I. NEW CONCEPTIONS OF THE EDUCATIONAL PURPOSE

THE STATE AS SERVANT OF THE CHURCH. With the rise of the Protestant sects we noted, in the fifteenth and sixteenth centuries, and for the first time since Christianity became supreme in the western world, the beginnings of a state connection with the education of the young. The Protestant reformers, obtaining the support of the Protestant princes and kings, had successfully used this support to assist them in the organization of church schools as an aid to the reformed faith. Luther, it will be recalled (p. 312), had made a strong appeal to the mayors and magistrates of all German lands to establish schools as a part of their civic duties (R. 156), and had contended that a solemn obligation rested upon them to do so. The Dutch Provinces had worked closely with the Dutch Protestant synods (p. 334) in ordering schools established and in providing for their financing; Calvin had organized a religious City-State at Geneva (p. 330), of which religion and learning had been the corner-stones; the Scottish Parliament, by the laws of 1633 and 1646 (p. 335), had ordered schools for Scottish children in connection with the churches; and in the Scandinavian countries and in Finland the beginnings of a connection with the State had also been made (p. 315). Finally, in the new Massachusetts Colony the laws of 1642 and 1647 (p. 366) had, for the first time in the English-speaking world, ordered that children be taught "to read and understand the principles of religion and the capital laws of the country" (p. 364), and that schools be established by the towns, under penalty if they refused to do so. In all Protestant lands we saw that the reformers appealed, from time to time, to what were then the servants of the churches—the rising civil governments and principalities and States—to use their civil authority to force the people to meet their new religious obligations in the matter of schooling.
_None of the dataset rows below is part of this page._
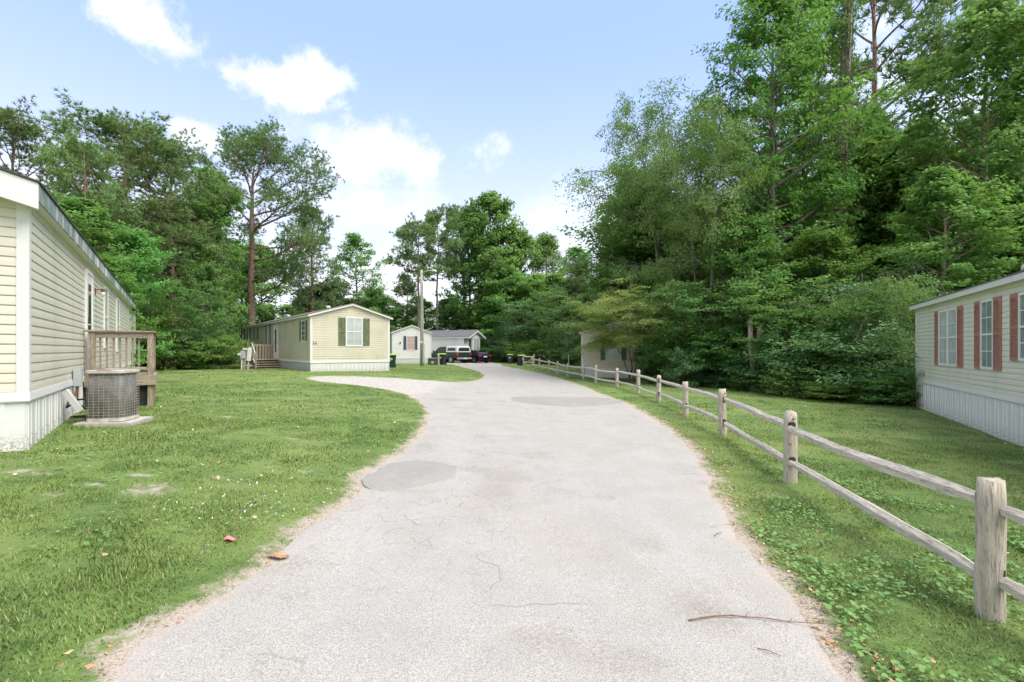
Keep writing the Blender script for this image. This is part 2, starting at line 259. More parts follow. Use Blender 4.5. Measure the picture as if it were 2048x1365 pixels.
# ------------------------------------------------------------------ builders
COL = sc.collection
def tag(o, label=None, cat=None, group=None, kind=None):
    if label: o['label'] = label
    if cat: o['category'] = cat
    if group: o['group'] = group
    if kind: o['kind'] = kind
    return o
def empty(name, loc, yaw=0.):
    o = bpy.data.objects.new(name, None); COL.objects.link(o); o.location = loc; o.rotation_euler = (0, 0, yaw); o.empty_display_size = .2; return o
def inst(name, mesh, parent=None, mat4=None):
    o = bpy.data.objects.new(name, mesh); COL.objects.link(o)
    if parent: o.parent = parent
    if mat4 is not None: o.matrix_local = mat4
    return o
class MB:
    def __init__(s): s.v, s.f, s.mi, s.at = [], [], [], None
    def add(s, vs, fs, mi=0):
        b = len(s.v); s.v.extend([tuple(v) for v in vs]); s.f.extend([tuple(b + i for i in f) for f in fs]); s.mi.extend([mi] * len(fs)); return s
    def box(s, x0, x1, y0, y1, z0, z1, mi=0, mat=None):
        vs = [(x, y, z) for z in (z0, z1) for y in (y0, y1) for x in (x0, x1)]
        if mat is not None: vs = [mat @ Vector(v) for v in vs]
        return s.add(vs, [(0, 2, 3, 1), (4, 5, 7, 6), (0, 1, 5, 4), (2, 6, 7, 3), (0, 4, 6, 2), (1, 3, 7, 5)], mi)
    def prism(s, prof, x0, x1, mi=0, ax='x', x0b=None, x1b=None):
        """closed profile [(y,z)..] swept along x; optional per-point ends"""
        n = len(prof); a, b = [], []
        for i, (p, q) in enumerate(prof):
            xa = x0[i] if isinstance(x0, (list, tuple)) else x0; xb = x1[i] if isinstance(x1, (list, tuple)) else x1
            a.append((xa, p, q)); b.append((xb, p, q))
        sw = {'x': lambda v: v, 'y': lambda v: (v[1], v[0], v[2]), 'z': lambda v: (v[1], v[2], v[0])}[ax]
        vs = [sw(v) for v in a + b]; fs = [tuple(range(n)), tuple(range(2 * n - 1, n - 1, -1))] + [(i, i + n, (i + 1) % n + n, (i + 1) % n) for i in range(n)]
        return s.add(vs, fs, mi)
    def tube(s, pts, rad, n=6, mi=0, cap=True):
        pts = [Vector(p) for p in pts]; k = len(pts); rad = rad if hasattr(rad, '__len__') else [rad] * k; vs, fs = [], []
        up = Vector((0, 0, 1)); prev = None
        for i, p in enumerate(pts):
            d = (pts[min(i + 1, k - 1)] - pts[max(i - 1, 0)])
            d = d.normalized() if d.length > 1e-9 else up
            if prev is None: a = d.cross(Vector((1, 0, 0)) if abs(d.z) > .8 else up).normalized()
            else: a = (prev - d * prev.dot(d)).normalized()
            prev = a; b = d.cross(a)
            for j in range(n):
                t = 2 * math.pi * j / n; vs.append(p + (a * math.cos(t) + b * math.sin(t)) * rad[i])
        for i in range(k - 1):
            for j in range(n): fs.append((i * n + j, i * n + (j + 1) % n, (i + 1) * n + (j + 1) % n, (i + 1) * n + j))
        if cap: fs.append(tuple(range(n - 1, -1, -1))); fs.append(tuple(range((k - 1) * n, k * n)))
        return s.add(vs, fs, mi)
    def mesh(s, name, mats, smooth=False, bevel=0):
        me = bpy.data.meshes.new(name); me.from_pydata(s.v, [], s.f)
        for mm in (mats if isinstance(mats, (list, tuple)) else [mats]): me.materials.append(MAT[mm] if isinstance(mm, str) else mm)
        if any(s.mi): me.polygons.foreach_set('material_index', s.mi)
        bm = bmesh.new(); bm.from_mesh(me); bmesh.ops.recalc_face_normals(bm, faces=bm.faces)
        if bevel: bmesh.ops.bevel(bm, geom=[e for e in bm.edges if len(e.link_faces) == 2 and e.calc_face_angle(0) > .6], offset=bevel, segments=2, affect='EDGES', clamp_overlap=True)
        bm.to_mesh(me); bm.free()
        if smooth: me.polygons.foreach_set('use_smooth', [True] * len(me.polygons))
        me.update(); return me
    def build(s, name, mats, parent=None, smooth=False, mat4=None, bevel=0): return inst(name, s.mesh(name, mats, smooth, bevel), parent, mat4)
def np_mesh(name, V, Fq, mats, attrs=None, smooth=False):
    """V (n,3); Fq (m,k) all faces the same size"""
    me = bpy.data.meshes.new(name); V = np.asarray(V, np.float32); Fq = np.asarray(Fq, np.int32); m, k = Fq.shape
    me.vertices.add(len(V)); me.vertices.foreach_set('co', V.ravel()); me.loops.add(m * k); me.loops.foreach_set('vertex_index', Fq.ravel())
    me.polygons.add(m); me.polygons.foreach_set('loop_start', np.arange(0, m * k, k, dtype=np.int32)); me.polygons.foreach_set('loop_total', np.full(m, k, np.int32))
    if smooth: me.polygons.foreach_set('use_smooth', np.ones(m, bool))
    for mm in (mats if isinstance(mats, (list, tuple)) else [mats]): me.materials.append(MAT[mm])
    for nm, a in (attrs or {}).items(): me.attributes.new(nm, 'FLOAT', 'POINT').data.foreach_set('value', np.asarray(a, np.float32))
    me.update(calc_edges=True); return me
def wmesh(mb, name, mats): return mb.build(name, mats)

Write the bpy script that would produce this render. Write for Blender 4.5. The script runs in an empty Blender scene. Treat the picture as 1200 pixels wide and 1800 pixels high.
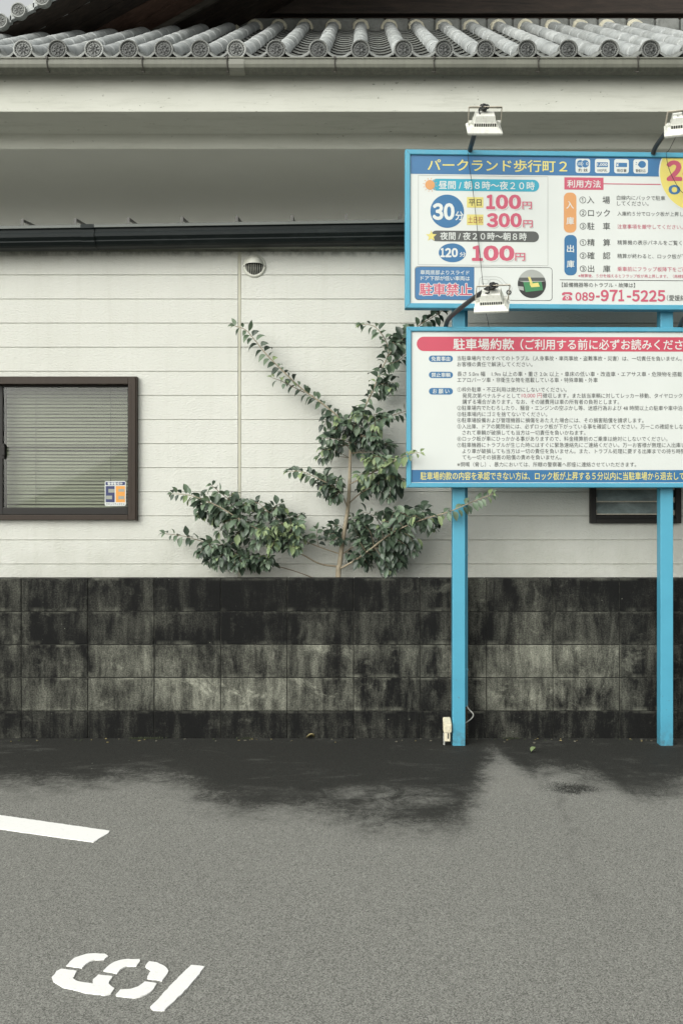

The purpose of the schooling ordered established, however, was almost wholly religious. Massachusetts, in ordering instruction in the "capital laws of the country," as well as reading and religion, had formed a marked exception. In nearly all lands the rising state governments merely helped the Protestant churches to create the elementary vernacular religious school, and to make of it an auxiliary for the protection of orthodoxy and the advancement of the faith. Even in the new state school systems of the German States—Saxony, Würtemberg (p. 317), Brunswick, Weimar, Gotha—the elementary schools established were for religious rather than for state ends. This condition continued until well toward the middle of the eighteenth century.

THE NEW STATE THEORY OF EDUCATION. After about the middle of the eighteenth century a new theory as to the purpose of education, and one destined to make rapid headway, began to be advanced. This theory had already made marked progress, as we shall see, in the New England Colonies, and had also found expression, as we shall also see in a later chapter, in the organizing work of Frederick the Great in Prussia. It was from the French political philosophers of the eighteenth century, though, that its clearest definition came. They now advanced the idea that schools were essentially civil affairs, the purpose of which should be to promote the everyday interests of society and the welfare of the State, rather than the welfare of the Church, and to prepare for a life here rather than a life hereafter.

After about 1750 a critical and reformatory pedagogy rapidly began to take shape in France, and the second half of the eighteenth century became a period of criticism and discontent and reconstruction in education, as well as in politics and religion.

This criticism and discontent in France was greatly stimulated by the decline in character and influence of the Jesuit schools. Unwilling to change their instruction to meet the needs of a changing society, their schools had become formal in character (R. 146), and were now engaged chiefly in stilling thinking rather than in promoting it. In consequence the schools had fallen into disrepute throughout all France. The Society, too, in the eighteenth century, came to be a powerful political organization which strove to dominate the State. So bad had the situation become by 1762, that the different parliaments in the provinces and in Paris had formulated complaints against the Jesuits and their schools, [1] and, in 1764, the king was induced to suppress the Order. [2] This decline in influence and final suppression of the Society gave rise to some rather remarkable pedagogical literature, which looked to the creation of a system of state secondary schools in France to replace those of the Jesuits.

The outcome was the rise of a new national and individual conception of the educational purpose. This was destined in time to spread to other lands and to lead to the rise of complete state school systems, financed and managed by the State and conducted for state ends, and to the ultimate divorce of Church and State, in all progressive lands, in the matter of the education of the young. Teachers trained and certificated by the State were in time to supplant the nuns and brothers of the religious congregations in Catholic lands, as well as teachers who served as assistants to the pastors in Protestant lands and whose chief purpose was to uphold the teachings and advance the interests of the sect; citizens were to supplant the ecclesiastic in the supervision of instruction; and the courses of instruction were to be changed in direction and vastly broadened in scope to make them minister to the needs of the State rather than the Church, and to prepare pupils for useful life here rather than for life in another world.